_What needs to be done:_ Would you return all of this data exactly, leaving nothing out?

[Stored entries]

◆ ◆ ◆ ◆

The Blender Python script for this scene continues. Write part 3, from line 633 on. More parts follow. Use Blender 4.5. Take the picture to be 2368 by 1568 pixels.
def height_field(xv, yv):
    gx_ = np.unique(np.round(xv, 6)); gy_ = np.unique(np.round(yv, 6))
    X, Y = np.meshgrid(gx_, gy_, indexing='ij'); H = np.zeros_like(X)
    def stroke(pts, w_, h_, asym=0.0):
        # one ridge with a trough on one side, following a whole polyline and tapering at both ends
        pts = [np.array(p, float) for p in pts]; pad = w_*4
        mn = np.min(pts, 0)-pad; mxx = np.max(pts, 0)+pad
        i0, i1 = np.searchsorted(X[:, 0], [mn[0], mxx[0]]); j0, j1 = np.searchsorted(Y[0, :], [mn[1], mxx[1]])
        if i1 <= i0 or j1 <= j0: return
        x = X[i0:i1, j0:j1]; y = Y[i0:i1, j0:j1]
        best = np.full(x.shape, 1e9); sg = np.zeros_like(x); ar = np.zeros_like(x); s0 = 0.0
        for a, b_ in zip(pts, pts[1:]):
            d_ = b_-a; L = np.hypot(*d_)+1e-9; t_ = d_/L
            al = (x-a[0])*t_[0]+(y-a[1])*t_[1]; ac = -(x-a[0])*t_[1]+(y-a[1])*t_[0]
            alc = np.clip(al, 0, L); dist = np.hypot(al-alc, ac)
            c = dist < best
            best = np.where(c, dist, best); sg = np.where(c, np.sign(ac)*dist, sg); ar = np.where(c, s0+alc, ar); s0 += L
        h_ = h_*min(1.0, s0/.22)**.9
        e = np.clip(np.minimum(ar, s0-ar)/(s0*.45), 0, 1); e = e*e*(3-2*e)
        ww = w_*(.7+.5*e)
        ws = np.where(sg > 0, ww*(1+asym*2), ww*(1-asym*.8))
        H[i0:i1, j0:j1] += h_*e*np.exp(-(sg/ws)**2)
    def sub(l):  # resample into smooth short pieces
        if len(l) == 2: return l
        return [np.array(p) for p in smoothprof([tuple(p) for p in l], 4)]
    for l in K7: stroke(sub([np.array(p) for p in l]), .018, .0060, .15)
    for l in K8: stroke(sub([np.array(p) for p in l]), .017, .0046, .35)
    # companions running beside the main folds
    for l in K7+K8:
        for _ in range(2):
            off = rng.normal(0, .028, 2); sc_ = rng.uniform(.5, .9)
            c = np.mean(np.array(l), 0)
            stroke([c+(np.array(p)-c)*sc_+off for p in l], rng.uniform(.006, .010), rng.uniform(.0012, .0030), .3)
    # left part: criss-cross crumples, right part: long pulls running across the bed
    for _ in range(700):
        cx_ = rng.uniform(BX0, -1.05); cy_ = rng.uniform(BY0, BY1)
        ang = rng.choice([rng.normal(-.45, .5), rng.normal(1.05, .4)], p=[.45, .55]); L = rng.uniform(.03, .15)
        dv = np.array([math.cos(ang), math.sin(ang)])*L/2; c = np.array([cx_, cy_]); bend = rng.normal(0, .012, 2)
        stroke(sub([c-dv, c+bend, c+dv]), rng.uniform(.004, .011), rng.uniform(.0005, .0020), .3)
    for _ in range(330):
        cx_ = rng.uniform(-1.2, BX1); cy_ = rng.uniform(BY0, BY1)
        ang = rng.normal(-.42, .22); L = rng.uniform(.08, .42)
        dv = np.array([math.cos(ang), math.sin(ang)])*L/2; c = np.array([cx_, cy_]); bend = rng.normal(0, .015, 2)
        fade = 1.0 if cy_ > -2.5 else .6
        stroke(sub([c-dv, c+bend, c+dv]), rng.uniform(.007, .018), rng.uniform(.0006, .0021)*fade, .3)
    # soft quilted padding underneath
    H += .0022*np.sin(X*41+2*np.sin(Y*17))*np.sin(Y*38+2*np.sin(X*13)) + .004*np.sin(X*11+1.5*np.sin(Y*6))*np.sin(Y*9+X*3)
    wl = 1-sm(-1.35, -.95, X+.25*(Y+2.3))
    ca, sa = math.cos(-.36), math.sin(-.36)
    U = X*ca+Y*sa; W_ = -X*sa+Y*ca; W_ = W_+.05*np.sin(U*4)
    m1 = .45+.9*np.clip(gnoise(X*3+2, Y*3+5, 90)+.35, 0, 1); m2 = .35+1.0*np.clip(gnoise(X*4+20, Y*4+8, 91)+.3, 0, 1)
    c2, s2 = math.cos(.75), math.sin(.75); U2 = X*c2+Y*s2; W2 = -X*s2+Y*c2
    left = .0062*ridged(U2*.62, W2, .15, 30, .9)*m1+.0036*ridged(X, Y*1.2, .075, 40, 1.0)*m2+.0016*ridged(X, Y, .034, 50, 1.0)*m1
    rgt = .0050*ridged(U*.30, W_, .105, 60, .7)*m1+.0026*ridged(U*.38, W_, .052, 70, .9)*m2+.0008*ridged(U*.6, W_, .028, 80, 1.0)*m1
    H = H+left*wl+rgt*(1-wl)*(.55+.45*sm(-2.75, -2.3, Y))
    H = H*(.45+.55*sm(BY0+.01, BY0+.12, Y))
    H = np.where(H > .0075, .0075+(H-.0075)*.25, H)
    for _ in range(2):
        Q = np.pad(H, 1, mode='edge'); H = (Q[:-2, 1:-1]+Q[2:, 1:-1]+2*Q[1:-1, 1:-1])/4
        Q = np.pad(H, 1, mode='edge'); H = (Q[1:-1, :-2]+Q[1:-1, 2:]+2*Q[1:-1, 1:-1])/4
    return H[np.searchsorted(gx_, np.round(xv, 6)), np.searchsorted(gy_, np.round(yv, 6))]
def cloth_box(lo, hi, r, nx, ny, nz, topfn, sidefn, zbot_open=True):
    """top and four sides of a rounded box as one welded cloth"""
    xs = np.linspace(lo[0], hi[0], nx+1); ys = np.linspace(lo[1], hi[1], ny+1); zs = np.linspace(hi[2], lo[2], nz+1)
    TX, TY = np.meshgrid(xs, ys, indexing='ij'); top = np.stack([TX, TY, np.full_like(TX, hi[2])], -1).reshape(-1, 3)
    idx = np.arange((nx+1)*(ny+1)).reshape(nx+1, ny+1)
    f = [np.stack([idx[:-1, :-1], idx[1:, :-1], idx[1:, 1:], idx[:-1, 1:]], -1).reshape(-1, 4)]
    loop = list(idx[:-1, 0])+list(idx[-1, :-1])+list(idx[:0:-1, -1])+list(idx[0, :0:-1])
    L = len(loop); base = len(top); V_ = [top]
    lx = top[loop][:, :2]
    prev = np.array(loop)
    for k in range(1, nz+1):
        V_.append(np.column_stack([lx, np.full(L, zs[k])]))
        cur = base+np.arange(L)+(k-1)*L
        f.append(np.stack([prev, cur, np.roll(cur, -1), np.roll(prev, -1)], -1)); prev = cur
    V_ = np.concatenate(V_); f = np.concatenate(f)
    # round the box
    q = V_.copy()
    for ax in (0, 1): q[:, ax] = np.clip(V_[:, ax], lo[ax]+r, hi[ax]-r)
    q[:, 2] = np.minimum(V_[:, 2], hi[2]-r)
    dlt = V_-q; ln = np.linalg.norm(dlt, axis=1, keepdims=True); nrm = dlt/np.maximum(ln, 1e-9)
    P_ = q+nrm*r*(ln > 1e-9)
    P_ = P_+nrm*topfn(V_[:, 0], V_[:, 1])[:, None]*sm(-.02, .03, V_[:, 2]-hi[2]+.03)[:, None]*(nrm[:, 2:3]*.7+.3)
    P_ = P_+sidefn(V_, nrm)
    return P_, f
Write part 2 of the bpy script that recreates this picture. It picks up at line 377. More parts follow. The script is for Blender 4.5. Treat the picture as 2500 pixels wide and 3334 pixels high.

◆ ◆ ◆ ◆

_Written reply:_
The Blender Python script for this scene continues. Write part 3, from line 633 on. More parts follow. Use Blender 4.5. Take the picture to be 2368 by 1568 pixels.
def height_field(xv, yv):
    gx_ = np.unique(np.round(xv, 6)); gy_ = np.unique(np.round(yv, 6))
    X, Y = np.meshgrid(gx_, gy_, indexing='ij'); H = np.zeros_like(X)
    def stroke(pts, w_, h_, asym=0.0):
        # one ridge with a trough on one side, following a whole polyline and tapering at both ends
        pts = [np.array(p, float) for p in pts]; pad = w_*4
        mn = np.min(pts, 0)-pad; mxx = np.max(pts, 0)+pad
        i0, i1 = np.searchsorted(X[:, 0], [mn[0], mxx[0]]); j0, j1 = np.searchsorted(Y[0, :], [mn[1], mxx[1]])
        if i1 <= i0 or j1 <= j0: return
        x = X[i0:i1, j0:j1]; y = Y[i0:i1, j0:j1]
        best = np.full(x.shape, 1e9); sg = np.zeros_like(x); ar = np.zeros_like(x); s0 = 0.0
        for a, b_ in zip(pts, pts[1:]):
            d_ = b_-a; L = np.hypot(*d_)+1e-9; t_ = d_/L
            al = (x-a[0])*t_[0]+(y-a[1])*t_[1]; ac = -(x-a[0])*t_[1]+(y-a[1])*t_[0]
            alc = np.clip(al, 0, L); dist = np.hypot(al-alc, ac)
            c = dist < best
            best = np.where(c, dist, best); sg = np.where(c, np.sign(ac)*dist, sg); ar = np.where(c, s0+alc, ar); s0 += L
        h_ = h_*min(1.0, s0/.22)**.9
        e = np.clip(np.minimum(ar, s0-ar)/(s0*.45), 0, 1); e = e*e*(3-2*e)
        ww = w_*(.7+.5*e)
        ws = np.where(sg > 0, ww*(1+asym*2), ww*(1-asym*.8))
        H[i0:i1, j0:j1] += h_*e*np.exp(-(sg/ws)**2)
    def sub(l):  # resample into smooth short pieces
        if len(l) == 2: return l
        return [np.array(p) for p in smoothprof([tuple(p) for p in l], 4)]
    for l in K7: stroke(sub([np.array(p) for p in l]), .018, .0060, .15)
    for l in K8: stroke(sub([np.array(p) for p in l]), .017, .0046, .35)
    # companions running beside the main folds
    for l in K7+K8:
        for _ in range(2):
            off = rng.normal(0, .028, 2); sc_ = rng.uniform(.5, .9)
            c = np.mean(np.array(l), 0)
            stroke([c+(np.array(p)-c)*sc_+off for p in l], rng.uniform(.006, .010), rng.uniform(.0012, .0030), .3)
    # left part: criss-cross crumples, right part: long pulls running across the bed
    for _ in range(700):
        cx_ = rng.uniform(BX0, -1.05); cy_ = rng.uniform(BY0, BY1)
        ang = rng.choice([rng.normal(-.45, .5), rng.normal(1.05, .4)], p=[.45, .55]); L = rng.uniform(.03, .15)
        dv = np.array([math.cos(ang), math.sin(ang)])*L/2; c = np.array([cx_, cy_]); bend = rng.normal(0, .012, 2)
        stroke(sub([c-dv, c+bend, c+dv]), rng.uniform(.004, .011), rng.uniform(.0005, .0020), .3)
    for _ in range(330):
        cx_ = rng.uniform(-1.2, BX1); cy_ = rng.uniform(BY0, BY1)
        ang = rng.normal(-.42, .22); L = rng.uniform(.08, .42)
        dv = np.array([math.cos(ang), math.sin(ang)])*L/2; c = np.array([cx_, cy_]); bend = rng.normal(0, .015, 2)
        fade = 1.0 if cy_ > -2.5 else .6
        stroke(sub([c-dv, c+bend, c+dv]), rng.uniform(.007, .018), rng.uniform(.0006, .0021)*fade, .3)
    # soft quilted padding underneath
    H += .0022*np.sin(X*41+2*np.sin(Y*17))*np.sin(Y*38+2*np.sin(X*13)) + .004*np.sin(X*11+1.5*np.sin(Y*6))*np.sin(Y*9+X*3)
    wl = 1-sm(-1.35, -.95, X+.25*(Y+2.3))
    ca, sa = math.cos(-.36), math.sin(-.36)
    U = X*ca+Y*sa; W_ = -X*sa+Y*ca; W_ = W_+.05*np.sin(U*4)
    m1 = .45+.9*np.clip(gnoise(X*3+2, Y*3+5, 90)+.35, 0, 1); m2 = .35+1.0*np.clip(gnoise(X*4+20, Y*4+8, 91)+.3, 0, 1)
    c2, s2 = math.cos(.75), math.sin(.75); U2 = X*c2+Y*s2; W2 = -X*s2+Y*c2
    left = .0062*ridged(U2*.62, W2, .15, 30, .9)*m1+.0036*ridged(X, Y*1.2, .075, 40, 1.0)*m2+.0016*ridged(X, Y, .034, 50, 1.0)*m1
    rgt = .0050*ridged(U*.30, W_, .105, 60, .7)*m1+.0026*ridged(U*.38, W_, .052, 70, .9)*m2+.0008*ridged(U*.6, W_, .028, 80, 1.0)*m1
    H = H+left*wl+rgt*(1-wl)*(.55+.45*sm(-2.75, -2.3, Y))
    H = H*(.45+.55*sm(BY0+.01, BY0+.12, Y))
    H = np.where(H > .0075, .0075+(H-.0075)*.25, H)
    for _ in range(2):
        Q = np.pad(H, 1, mode='edge'); H = (Q[:-2, 1:-1]+Q[2:, 1:-1]+2*Q[1:-1, 1:-1])/4
        Q = np.pad(H, 1, mode='edge'); H = (Q[1:-1, :-2]+Q[1:-1, 2:]+2*Q[1:-1, 1:-1])/4
    return H[np.searchsorted(gx_, np.round(xv, 6)), np.searchsorted(gy_, np.round(yv, 6))]
def cloth_box(lo, hi, r, nx, ny, nz, topfn, sidefn, zbot_open=True):
    """top and four sides of a rounded box as one welded cloth"""
    xs = np.linspace(lo[0], hi[0], nx+1); ys = np.linspace(lo[1], hi[1], ny+1); zs = np.linspace(hi[2], lo[2], nz+1)
    TX, TY = np.meshgrid(xs, ys, indexing='ij'); top = np.stack([TX, TY, np.full_like(TX, hi[2])], -1).reshape(-1, 3)
    idx = np.arange((nx+1)*(ny+1)).reshape(nx+1, ny+1)
    f = [np.stack([idx[:-1, :-1], idx[1:, :-1], idx[1:, 1:], idx[:-1, 1:]], -1).reshape(-1, 4)]
    loop = list(idx[:-1, 0])+list(idx[-1, :-1])+list(idx[:0:-1, -1])+list(idx[0, :0:-1])
    L = len(loop); base = len(top); V_ = [top]
    lx = top[loop][:, :2]
    prev = np.array(loop)
    for k in range(1, nz+1):
        V_.append(np.column_stack([lx, np.full(L, zs[k])]))
        cur = base+np.arange(L)+(k-1)*L
        f.append(np.stack([prev, cur, np.roll(cur, -1), np.roll(prev, -1)], -1)); prev = cur
    V_ = np.concatenate(V_); f = np.concatenate(f)
    # round the box
    q = V_.copy()
    for ax in (0, 1): q[:, ax] = np.clip(V_[:, ax], lo[ax]+r, hi[ax]-r)
    q[:, 2] = np.minimum(V_[:, 2], hi[2]-r)
    dlt = V_-q; ln = np.linalg.norm(dlt, axis=1, keepdims=True); nrm = dlt/np.maximum(ln, 1e-9)
    P_ = q+nrm*r*(ln > 1e-9)
    P_ = P_+nrm*topfn(V_[:, 0], V_[:, 1])[:, None]*sm(-.02, .03, V_[:, 2]-hi[2]+.03)[:, None]*(nrm[:, 2:3]*.7+.3)
    P_ = P_+sidefn(V_, nrm)
    return P_, f
Write part 2 of the bpy script that recreates this picture. It picks up at line 377. More parts follow. The script is for Blender 4.5. Treat the picture as 2500 pixels wide and 3334 pixels high.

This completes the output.